Ahhhhh.........that's how those suckers work. I thought the 8mm nut secured only the plastic reflector inside the metal housing and didn't think the whole thing might rotate.

Hey, everybody! Listen to ionbeam....it's way easier his way!

:)

 
MW067242e.jpg


It will never be this clean again....
laugh.gif


Is the birdie moving with the forks?

044_edited-1Large.jpg


 
Last edited by a moderator:
So, I have to ask... How does one go 6 years without replacing a front tire?

I don't know about anyone else but I have to remove my calipers to get my wheels off at tire changes.

Are you sure that you aren't confusing calipers and rotors?

 
Last edited by a moderator:
I hope I'm missing something here. Plunk your tush on the floor, use an 8mm wrench and loosen the nut on the back of the reflector then rotate the reflector 180º. The reflector has one pin that keeps it from rotating when the nut is tight.
Ahhhhh.........that's how those suckers work. I thought the 8mm nut secured only the plastic reflector inside the metal housing and didn't think the whole thing might rotate.

Hey, everybody! Listen to ionbeam....it's way easier his way!

:)
My faith, make that my world is now in tatters. :( . I was certain the admins were all knowing. :lol:

Hey Howie, Maybe Iggy is just a wuss and needs to hit the gym? I mean a tiny bolt like that kicked his ***. :blink:

Jus sayin.

 
My faith, make that my world is now in tatters. :( . I was certain the admins were all knowing. :lol:

Hey Howie, Maybe Iggy is just a wuss and needs to hit the gym? I mean a tiny bolt like that kicked his ***. :blink:

Jus sayin.
I'm not all that shocked. I mean, don't YOU piss through a "tiny" bolt? :****:

 
So, I have to ask... How does one go 6 years without replacing a front tire?
This is my new-to-me FJR...not the original one. Only owned it since October.

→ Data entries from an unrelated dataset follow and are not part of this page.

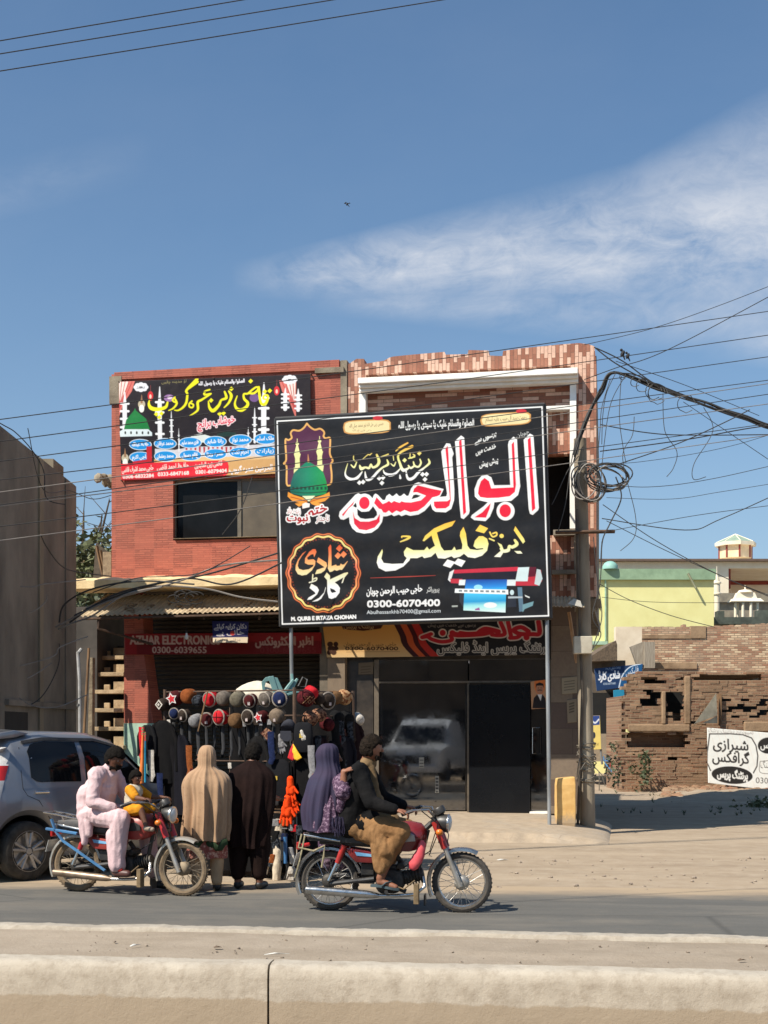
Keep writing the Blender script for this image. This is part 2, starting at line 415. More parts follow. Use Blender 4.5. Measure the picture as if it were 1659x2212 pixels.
  for t in q:
   a=(t-(xx0,y0))*ss
   mx0,my0=np.floor(a.min(0)).astype(int);mx1,my1=np.ceil(a.max(0)).astype(int)+1
   mx0=max(mx0,0);my0=max(my0,0);mx1=min(mx1,Ww);my1=min(my1,Hh)
   if mx1<=mx0 or my1<=my0:continue
   Y,X=np.mgrid[my0:my1,mx0:mx1];X=X+.5;Y=Y+.5
   (ax_,ay_),(bx,by),(cx_,cy)=a
   e1=(bx-ax_)*(Y-ay_)-(by-ay_)*(X-ax_);e2=(cx_-bx)*(Y-by)-(cy-by)*(X-bx);e3=(ax_-cx_)*(Y-cy)-(ay_-cy)*(X-cx_)
   hi[my0:my1,mx0:mx1]|=((e1>=0)&(e2>=0)&(e3>=0))|((e1<=0)&(e2<=0)&(e3<=0))
  def grow(m,r):
   r=r*ss;k=int(math.ceil(r));o=m.copy()
   for dy in range(-k,k+1):
    for dx in range(-k,k+1):
     if dx*dx+dy*dy<=r*r and(dx or dy):
      sh=np.zeros_like(m);sh[max(dy,0):Hh+min(dy,0),max(dx,0):Ww+min(dx,0)]=m[max(-dy,0):Hh-max(dy,0),max(-dx,0):Ww-max(dx,0)];o|=sh
   return o
  if bold:hi=grow(hi,bold*s.k*s.sc)
  dn=lambda m:m.reshape(y1-y0,ss,xx1-xx0,ss).mean((1,3))
  if out:s.ink(dn(grow(hi,gout)),outcol,b)
  s.ink(dn(hi),col,b);return s
 def build(s,name,corner,mat,parent=None,thick=.012,sag=None,dim=1.0):
  """corner(u, v) -> world point for u, v in 0..1 (v down); the sheet gets a real thickness"""
  W,H=s.W,s.H;U,V=np.meshgrid(np.linspace(0,1,W),np.linspace(0,1,H))
  a,b,c,d=[np.array(p)for p in corner]
  co=(a*((1-U)*(1-V))[...,None]+b*(U*(1-V))[...,None]+c*(U*V)[...,None]+d*((1-U)*V)[...,None])
  n=np.cross(d-a,b-a);n=n/np.linalg.norm(n)
  if sag is not None:co=co+sag(U,V)[...,None]*n
  front=co.reshape(-1,3)
  ring=np.concatenate([np.arange(W),np.arange(1,H)*W+W-1,(H-1)*W+np.arange(W-2,-1,-1),np.arange(H-2,0,-1)*W])
  rn=len(ring);back=front[ring]-n*thick
  verts=np.vstack([front,back,[back.mean(0)-n*(.05 if sag is not None else .001)]])
  i=(np.arange(H-1)[:,None]*W+np.arange(W-1)[None]).ravel()
  q=np.stack([i,i+W,i+W+1,i+1],1)
  k=np.arange(rn);k2=(k+1)%rn;base=W*H
  side=np.stack([ring[k],ring[k2],base+k2,base+k],1)
  tri=np.stack([base+k,base+k2,np.full(rn,base+rn)],1)
  m=D.meshes.new(name);m.vertices.add(len(verts));m.vertices.foreach_set('co',verts.ravel())
  loops=np.concatenate([q.ravel(),side.ravel(),tri.ravel()])
  m.loops.add(len(loops));m.loops.foreach_set('vertex_index',loops.astype(np.int32))
  tot=np.concatenate([np.full(len(q)+len(side),4),np.full(len(tri),3)]);st=np.concatenate([[0],np.cumsum(tot)[:-1]])
  m.polygons.add(len(tot));m.polygons.foreach_set('loop_start',st.astype(np.int32));m.polygons.foreach_set('loop_total',tot.astype(np.int32))
  m.update(calc_edges=True);m.validate()
  at=m.attributes.new('print','FLOAT_COLOR','POINT')
  col=np.full((len(verts),4),.25);col[:,3]=1;col[:W*H,:3]=np.clip(s.img.reshape(-1,3)*dim,.006,.82)
  at.data.foreach_set('color',col.ravel())
  return link(name,m,mat,parent)
  # ---------------------------------------------------------------- ground, road, median
TA=.125
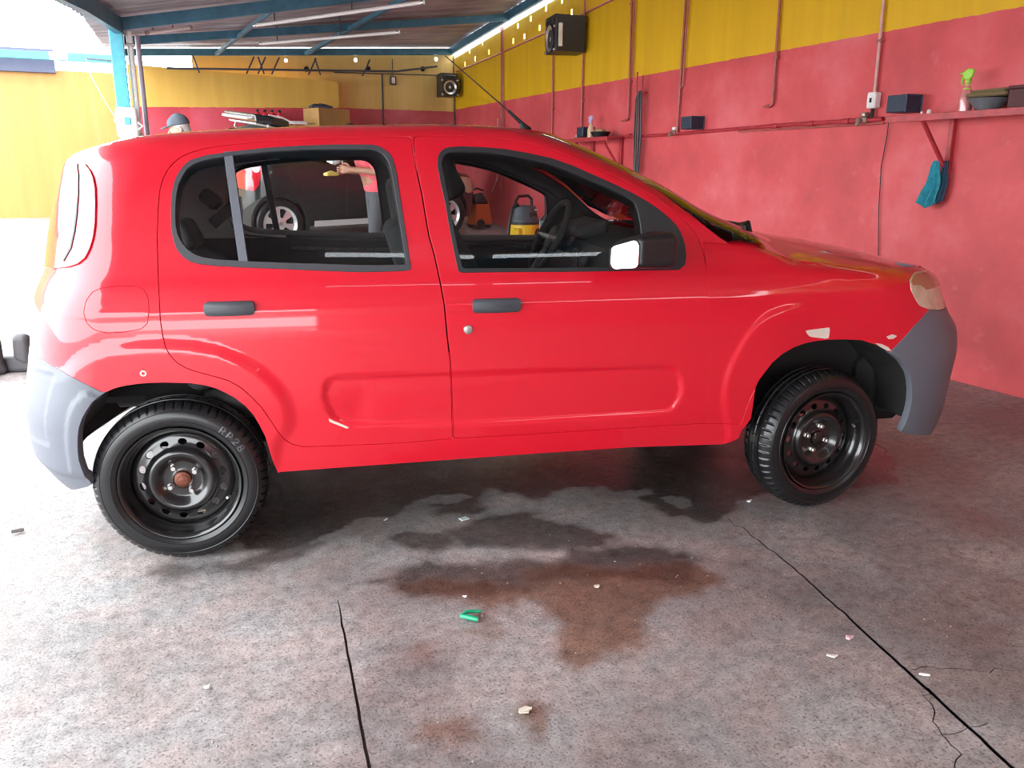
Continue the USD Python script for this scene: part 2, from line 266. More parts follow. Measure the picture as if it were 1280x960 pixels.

The previous owner swapped rubber, but they appear to have locktited the bolts.

 
This works most of the time-first, we usually use a smaller socket wrench than works best-use a nice hefty one-at least a 5/8. Then we pull or push. Instead, get the socket set on the bolt solidly and give the handle a hefty, sharp whack with your palm or a rubber mallet (I use a good ol' Estwing roofing hammer on tough ones). It acts like one of those impact screw drivers and I've never rounded a bolt this way, but rounded plenty by using a 3/8 or 1/2" and pushing/pulling rather than a good whack on the handle.

>The bolts on the reflectors are a pain, I use an open end wrench on them or just bend the bracket a bit.

 
I replaced my reflectors with round bicycle reflectors and have full socket access to the caliper bolts.

Also, I use a calibrated torque wrench to tighten the bolts. Recently one of them didn't feel right so I removed it before the torque wrench clicked. The bolt was stretching and was ready to break. I immediately replaced all four hollow bolts - I don't take chances with brakes. The reason I mention this is that if you have trouble removing the bolts they may have been damaged.

 
"The bolt was stretching and was ready to break. I immediately replaced all four hollow bolts"

Yeah, I replaced all 4 of those POS bolts with real bolts the first time I had the calipers off.

Hollow bolts my arse. ;)

All that unsprung mass I added really shagged the bike's handling though. :rolleyes:

 
Last edited by a moderator:
Recently one of them didn't feel right so I removed it before the torque wrench clicked. The bolt was stretching and was ready to break.
How did you tell it was stretching? What would I look for? Was there a crack?